Lesson from Abstract Artist: Have Definitive Estate Plan

Posted By Steven Adler || 6-Jun-2012

Parents want the best for their children, and when they become grandparents the same applies to the grandkids. Thoughtful estate planning is one of the best ways to help and protect loved ones into the future. Although New York does not have an inheritance tax, donors can make important decisions to preserve their assets from federal taxes.

Protecting a child or grandchild's inheritance may not be an articulate expression of love and affection, but it is an extremely practical and logical way to help kids and grandkids succeed. People can avoid significant tax obligations by thinking of their beneficiaries while making financial decisions about estate administration. An inheritance that is subject to burdensome taxes can be undesirable, particularly if there are ways to avoid the taxes.
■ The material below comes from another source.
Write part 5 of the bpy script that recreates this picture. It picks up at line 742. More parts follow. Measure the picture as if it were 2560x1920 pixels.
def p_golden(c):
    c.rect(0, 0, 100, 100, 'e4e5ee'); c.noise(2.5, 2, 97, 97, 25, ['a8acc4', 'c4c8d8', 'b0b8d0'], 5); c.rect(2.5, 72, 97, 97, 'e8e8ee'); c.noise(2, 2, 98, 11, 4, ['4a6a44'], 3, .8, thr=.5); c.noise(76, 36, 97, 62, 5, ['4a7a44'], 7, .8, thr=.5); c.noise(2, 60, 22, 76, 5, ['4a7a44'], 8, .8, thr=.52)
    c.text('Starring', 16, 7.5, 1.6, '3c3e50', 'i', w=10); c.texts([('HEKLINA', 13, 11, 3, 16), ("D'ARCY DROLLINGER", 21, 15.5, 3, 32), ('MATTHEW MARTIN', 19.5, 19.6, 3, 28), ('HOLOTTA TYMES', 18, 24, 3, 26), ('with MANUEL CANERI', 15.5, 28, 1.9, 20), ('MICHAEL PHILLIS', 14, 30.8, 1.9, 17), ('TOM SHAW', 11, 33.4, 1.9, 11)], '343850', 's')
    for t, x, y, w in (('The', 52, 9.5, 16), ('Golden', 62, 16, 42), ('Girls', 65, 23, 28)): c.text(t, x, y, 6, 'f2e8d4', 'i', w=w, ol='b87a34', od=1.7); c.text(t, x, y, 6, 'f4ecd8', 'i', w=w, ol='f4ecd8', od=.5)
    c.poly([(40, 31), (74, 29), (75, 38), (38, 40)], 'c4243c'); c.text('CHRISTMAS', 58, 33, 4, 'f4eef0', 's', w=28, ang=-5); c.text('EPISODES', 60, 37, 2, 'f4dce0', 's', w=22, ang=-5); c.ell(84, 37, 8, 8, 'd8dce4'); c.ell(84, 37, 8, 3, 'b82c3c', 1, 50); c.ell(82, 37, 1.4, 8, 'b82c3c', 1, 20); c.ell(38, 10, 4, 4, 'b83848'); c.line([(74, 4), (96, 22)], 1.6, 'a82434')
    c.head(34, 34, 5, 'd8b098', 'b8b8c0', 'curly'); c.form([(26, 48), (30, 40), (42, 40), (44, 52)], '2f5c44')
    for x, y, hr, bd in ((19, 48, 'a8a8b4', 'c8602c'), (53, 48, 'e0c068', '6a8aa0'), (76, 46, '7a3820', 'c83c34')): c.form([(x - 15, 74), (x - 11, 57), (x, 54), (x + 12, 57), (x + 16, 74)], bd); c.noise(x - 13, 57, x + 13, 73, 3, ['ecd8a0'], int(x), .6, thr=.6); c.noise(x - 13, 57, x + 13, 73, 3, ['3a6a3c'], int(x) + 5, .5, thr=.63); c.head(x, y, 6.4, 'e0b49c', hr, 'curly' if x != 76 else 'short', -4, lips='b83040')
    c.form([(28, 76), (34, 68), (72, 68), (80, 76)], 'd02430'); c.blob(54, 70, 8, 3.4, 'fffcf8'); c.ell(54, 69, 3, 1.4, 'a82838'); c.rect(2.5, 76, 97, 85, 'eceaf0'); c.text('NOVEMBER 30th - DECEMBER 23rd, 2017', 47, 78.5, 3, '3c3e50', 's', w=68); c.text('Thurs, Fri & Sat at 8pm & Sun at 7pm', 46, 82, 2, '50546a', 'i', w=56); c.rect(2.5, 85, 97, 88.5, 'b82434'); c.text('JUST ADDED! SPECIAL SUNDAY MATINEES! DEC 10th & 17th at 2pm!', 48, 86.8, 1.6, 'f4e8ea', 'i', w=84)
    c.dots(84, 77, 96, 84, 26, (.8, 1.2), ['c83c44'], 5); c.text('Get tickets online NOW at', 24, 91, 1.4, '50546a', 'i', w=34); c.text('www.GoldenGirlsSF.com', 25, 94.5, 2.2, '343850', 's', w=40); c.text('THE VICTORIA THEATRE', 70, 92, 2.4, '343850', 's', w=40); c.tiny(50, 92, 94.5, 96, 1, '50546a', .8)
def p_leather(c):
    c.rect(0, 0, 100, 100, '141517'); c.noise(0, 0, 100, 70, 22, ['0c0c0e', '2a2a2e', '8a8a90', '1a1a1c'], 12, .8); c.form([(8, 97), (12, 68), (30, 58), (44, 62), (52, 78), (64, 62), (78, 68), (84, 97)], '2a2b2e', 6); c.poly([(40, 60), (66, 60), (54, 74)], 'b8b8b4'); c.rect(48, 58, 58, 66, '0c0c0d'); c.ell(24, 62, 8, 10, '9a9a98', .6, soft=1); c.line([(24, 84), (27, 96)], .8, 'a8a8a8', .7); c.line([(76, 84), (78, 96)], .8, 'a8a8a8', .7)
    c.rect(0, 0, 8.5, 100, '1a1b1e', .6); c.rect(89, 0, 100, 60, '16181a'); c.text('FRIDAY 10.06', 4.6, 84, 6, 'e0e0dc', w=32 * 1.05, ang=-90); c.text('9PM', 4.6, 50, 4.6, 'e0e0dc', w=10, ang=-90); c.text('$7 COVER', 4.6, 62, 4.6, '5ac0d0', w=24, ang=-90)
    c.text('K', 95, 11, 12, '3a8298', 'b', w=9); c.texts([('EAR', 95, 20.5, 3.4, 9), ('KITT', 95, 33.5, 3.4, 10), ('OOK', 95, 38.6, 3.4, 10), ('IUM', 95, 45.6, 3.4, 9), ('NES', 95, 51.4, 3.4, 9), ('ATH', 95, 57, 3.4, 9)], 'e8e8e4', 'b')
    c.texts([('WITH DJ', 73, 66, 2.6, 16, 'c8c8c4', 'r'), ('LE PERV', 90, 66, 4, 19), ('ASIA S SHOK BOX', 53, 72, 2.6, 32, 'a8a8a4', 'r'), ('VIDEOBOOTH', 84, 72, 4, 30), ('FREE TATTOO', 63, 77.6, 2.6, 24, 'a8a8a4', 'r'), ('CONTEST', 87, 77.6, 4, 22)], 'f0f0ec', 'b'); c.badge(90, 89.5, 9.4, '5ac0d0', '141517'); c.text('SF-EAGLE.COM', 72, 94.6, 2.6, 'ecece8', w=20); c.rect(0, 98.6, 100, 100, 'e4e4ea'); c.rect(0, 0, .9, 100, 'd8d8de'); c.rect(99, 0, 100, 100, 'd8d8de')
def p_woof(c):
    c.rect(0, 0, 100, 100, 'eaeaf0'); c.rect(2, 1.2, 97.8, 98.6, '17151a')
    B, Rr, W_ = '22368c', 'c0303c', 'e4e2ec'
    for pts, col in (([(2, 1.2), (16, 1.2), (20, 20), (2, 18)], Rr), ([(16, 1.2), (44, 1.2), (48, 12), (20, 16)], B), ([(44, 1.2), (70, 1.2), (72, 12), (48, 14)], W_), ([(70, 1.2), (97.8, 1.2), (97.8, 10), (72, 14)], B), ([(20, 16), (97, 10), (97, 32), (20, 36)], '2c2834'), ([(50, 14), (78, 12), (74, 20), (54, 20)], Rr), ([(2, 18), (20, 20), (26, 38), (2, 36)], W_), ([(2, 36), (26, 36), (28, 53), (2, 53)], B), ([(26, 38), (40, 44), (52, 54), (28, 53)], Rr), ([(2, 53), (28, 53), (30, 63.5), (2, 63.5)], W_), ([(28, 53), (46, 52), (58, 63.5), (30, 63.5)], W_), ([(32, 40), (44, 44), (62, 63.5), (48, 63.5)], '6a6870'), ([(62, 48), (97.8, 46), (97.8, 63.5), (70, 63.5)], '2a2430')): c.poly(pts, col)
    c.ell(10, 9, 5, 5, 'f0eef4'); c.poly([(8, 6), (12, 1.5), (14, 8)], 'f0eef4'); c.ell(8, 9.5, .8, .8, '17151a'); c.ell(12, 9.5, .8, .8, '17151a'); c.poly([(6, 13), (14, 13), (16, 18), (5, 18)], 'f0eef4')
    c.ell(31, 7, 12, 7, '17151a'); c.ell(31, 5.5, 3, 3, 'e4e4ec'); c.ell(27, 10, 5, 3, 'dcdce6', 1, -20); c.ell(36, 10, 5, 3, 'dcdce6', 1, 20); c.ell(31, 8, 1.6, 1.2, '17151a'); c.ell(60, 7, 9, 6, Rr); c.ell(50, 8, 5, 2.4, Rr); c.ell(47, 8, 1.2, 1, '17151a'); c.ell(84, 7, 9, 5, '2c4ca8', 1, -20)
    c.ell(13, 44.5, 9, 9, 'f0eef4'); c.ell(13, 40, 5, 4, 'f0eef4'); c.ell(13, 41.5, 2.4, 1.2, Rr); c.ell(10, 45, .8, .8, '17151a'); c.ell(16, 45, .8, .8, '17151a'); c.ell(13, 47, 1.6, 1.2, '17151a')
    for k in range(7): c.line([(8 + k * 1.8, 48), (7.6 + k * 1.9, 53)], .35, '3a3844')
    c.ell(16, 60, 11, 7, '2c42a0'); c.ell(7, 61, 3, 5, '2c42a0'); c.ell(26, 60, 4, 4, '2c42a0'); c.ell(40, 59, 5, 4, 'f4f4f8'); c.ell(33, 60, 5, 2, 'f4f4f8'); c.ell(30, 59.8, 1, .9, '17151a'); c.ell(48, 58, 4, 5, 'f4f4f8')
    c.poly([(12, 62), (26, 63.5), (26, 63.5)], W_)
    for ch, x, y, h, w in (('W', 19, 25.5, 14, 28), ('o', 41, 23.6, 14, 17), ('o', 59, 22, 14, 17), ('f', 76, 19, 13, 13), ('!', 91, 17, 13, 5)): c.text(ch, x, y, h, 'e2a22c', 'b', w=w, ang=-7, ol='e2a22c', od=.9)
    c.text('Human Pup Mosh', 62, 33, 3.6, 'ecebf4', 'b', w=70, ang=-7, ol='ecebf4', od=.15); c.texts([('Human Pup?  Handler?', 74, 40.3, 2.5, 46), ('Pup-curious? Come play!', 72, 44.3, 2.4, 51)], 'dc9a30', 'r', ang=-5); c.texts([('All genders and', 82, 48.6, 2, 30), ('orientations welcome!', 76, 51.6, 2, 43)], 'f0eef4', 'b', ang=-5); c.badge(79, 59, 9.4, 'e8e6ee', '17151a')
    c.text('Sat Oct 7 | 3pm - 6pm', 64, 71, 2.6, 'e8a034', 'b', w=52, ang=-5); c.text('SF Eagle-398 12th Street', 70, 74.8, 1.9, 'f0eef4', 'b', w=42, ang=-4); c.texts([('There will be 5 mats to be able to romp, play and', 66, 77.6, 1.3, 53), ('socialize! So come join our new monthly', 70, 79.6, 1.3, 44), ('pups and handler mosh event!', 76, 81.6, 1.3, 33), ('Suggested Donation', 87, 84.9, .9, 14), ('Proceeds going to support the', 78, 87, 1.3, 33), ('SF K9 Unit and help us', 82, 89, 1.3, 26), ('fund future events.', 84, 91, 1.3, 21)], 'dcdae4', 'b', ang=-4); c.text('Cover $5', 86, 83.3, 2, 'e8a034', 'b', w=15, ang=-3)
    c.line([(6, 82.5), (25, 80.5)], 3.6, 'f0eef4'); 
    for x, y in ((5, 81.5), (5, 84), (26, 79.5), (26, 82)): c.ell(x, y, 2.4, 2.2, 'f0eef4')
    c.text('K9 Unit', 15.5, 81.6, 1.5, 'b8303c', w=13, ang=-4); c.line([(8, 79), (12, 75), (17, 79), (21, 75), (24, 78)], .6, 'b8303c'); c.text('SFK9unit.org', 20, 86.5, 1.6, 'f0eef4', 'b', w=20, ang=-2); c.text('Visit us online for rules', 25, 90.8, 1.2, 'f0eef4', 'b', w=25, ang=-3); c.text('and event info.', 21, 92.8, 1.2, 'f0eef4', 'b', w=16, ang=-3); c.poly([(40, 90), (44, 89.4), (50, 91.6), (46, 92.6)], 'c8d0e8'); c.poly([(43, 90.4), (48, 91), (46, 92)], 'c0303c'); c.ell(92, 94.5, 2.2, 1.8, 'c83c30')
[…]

One way to shield beneficiaries from taxes is to carefully consider whether it is a gift or an inheritance. Property that has appreciated in value will be taxed at a much higher rate if donors give it as a gift instead of leaving it as an inheritance. This is because the capital gains tax will be applied to the real estate's increase in value if it is given as a gift. There are many other ways to ensure beneficiaries will pay only minimal federal taxes on their inheritance.

Pablo Picasso provides a lesson on what not to do for heirs: nothing. The artist died intestate, meaning he did not have a valid will. When his heirs gave his artwork to the French government they paid high estate taxes, even though they could have profited from selling the works privately.

An estate plan maybe could have helped the heirs avoid such a loss. Picasso was an artistic master, but his poor estate planning should not be emulated.